── The records ──

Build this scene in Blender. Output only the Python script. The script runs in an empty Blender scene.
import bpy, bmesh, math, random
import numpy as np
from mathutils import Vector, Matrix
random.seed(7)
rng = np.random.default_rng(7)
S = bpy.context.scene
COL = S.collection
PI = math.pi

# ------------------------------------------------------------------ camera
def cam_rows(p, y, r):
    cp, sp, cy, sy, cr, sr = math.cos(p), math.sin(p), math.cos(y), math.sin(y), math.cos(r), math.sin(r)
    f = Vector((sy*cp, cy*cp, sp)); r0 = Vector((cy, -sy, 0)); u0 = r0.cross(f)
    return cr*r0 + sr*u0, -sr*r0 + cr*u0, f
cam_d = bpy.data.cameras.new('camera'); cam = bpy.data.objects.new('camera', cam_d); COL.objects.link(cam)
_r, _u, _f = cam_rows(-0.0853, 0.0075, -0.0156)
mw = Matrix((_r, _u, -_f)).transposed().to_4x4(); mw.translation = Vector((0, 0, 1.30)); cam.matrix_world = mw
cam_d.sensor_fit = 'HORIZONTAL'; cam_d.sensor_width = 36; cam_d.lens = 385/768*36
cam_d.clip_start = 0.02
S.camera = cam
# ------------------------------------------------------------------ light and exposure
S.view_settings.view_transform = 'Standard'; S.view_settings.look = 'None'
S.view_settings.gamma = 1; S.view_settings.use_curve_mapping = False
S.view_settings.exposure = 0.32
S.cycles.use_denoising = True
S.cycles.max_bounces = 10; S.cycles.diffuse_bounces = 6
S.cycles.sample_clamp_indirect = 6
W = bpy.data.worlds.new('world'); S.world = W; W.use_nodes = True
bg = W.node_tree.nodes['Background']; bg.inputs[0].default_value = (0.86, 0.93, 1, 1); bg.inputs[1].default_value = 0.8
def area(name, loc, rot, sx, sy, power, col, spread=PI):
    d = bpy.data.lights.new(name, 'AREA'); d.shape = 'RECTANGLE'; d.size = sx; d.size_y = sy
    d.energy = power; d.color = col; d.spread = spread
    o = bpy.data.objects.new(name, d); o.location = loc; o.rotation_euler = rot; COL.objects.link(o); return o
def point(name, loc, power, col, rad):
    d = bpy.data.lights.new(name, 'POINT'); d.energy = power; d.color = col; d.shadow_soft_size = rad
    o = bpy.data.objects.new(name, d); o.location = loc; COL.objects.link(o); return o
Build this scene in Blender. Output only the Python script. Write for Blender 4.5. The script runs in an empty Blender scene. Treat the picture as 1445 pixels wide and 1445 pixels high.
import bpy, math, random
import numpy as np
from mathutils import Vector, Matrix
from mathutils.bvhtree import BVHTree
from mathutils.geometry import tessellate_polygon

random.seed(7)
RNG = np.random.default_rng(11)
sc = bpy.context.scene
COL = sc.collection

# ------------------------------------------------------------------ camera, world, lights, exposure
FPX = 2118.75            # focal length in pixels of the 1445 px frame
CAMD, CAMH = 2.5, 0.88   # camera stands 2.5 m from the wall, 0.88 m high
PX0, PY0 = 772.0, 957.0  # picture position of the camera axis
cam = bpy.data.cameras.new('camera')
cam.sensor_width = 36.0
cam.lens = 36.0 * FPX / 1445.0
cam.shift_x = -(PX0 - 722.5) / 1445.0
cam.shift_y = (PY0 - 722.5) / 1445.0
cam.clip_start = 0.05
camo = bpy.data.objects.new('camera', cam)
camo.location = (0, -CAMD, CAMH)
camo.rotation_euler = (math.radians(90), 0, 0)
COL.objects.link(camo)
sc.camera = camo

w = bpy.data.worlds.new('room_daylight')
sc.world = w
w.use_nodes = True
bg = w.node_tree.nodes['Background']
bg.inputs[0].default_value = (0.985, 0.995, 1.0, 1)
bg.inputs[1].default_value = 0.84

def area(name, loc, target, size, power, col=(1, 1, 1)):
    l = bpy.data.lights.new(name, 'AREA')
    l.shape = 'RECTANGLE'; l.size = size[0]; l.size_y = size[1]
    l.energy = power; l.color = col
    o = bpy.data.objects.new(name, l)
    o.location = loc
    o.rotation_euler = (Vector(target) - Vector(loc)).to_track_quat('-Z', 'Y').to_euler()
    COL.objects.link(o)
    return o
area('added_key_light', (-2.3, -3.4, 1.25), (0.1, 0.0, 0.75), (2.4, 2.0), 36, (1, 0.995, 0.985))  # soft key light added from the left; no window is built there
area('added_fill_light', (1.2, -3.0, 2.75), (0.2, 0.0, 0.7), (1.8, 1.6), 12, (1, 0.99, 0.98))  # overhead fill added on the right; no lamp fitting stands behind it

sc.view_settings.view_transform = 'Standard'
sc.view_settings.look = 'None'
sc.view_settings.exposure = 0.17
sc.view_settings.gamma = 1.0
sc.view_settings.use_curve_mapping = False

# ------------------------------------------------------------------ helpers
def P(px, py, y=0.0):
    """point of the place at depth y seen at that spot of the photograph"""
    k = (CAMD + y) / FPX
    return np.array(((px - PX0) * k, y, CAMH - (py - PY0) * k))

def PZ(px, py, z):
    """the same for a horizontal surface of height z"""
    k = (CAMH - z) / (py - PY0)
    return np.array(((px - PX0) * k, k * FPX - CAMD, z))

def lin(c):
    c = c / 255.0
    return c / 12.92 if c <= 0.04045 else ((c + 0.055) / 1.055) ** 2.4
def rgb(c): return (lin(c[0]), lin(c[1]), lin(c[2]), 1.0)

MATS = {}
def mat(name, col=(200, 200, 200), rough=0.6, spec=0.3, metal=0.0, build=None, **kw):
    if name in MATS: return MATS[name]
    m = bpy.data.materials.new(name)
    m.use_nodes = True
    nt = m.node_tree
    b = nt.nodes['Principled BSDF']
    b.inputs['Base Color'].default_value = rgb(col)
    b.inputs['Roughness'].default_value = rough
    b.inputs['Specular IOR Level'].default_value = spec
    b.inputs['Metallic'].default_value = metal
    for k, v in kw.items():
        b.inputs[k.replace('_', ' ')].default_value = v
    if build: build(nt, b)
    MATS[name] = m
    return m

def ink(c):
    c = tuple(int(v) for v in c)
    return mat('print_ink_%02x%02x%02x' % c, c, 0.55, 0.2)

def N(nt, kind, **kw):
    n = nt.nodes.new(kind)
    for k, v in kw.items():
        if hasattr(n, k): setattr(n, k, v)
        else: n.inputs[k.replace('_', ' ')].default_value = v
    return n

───

Your goal
Find all lines holding the string "pixels" and copy them.

Result of the task
Build this scene in Blender. Output only the Python script. Write for Blender 4.5. The script runs in an empty Blender scene. Treat the picture as 1445 pixels wide and 1445 pixels high.
FPX = 2118.75            # focal length in pixels of the 1445 px frame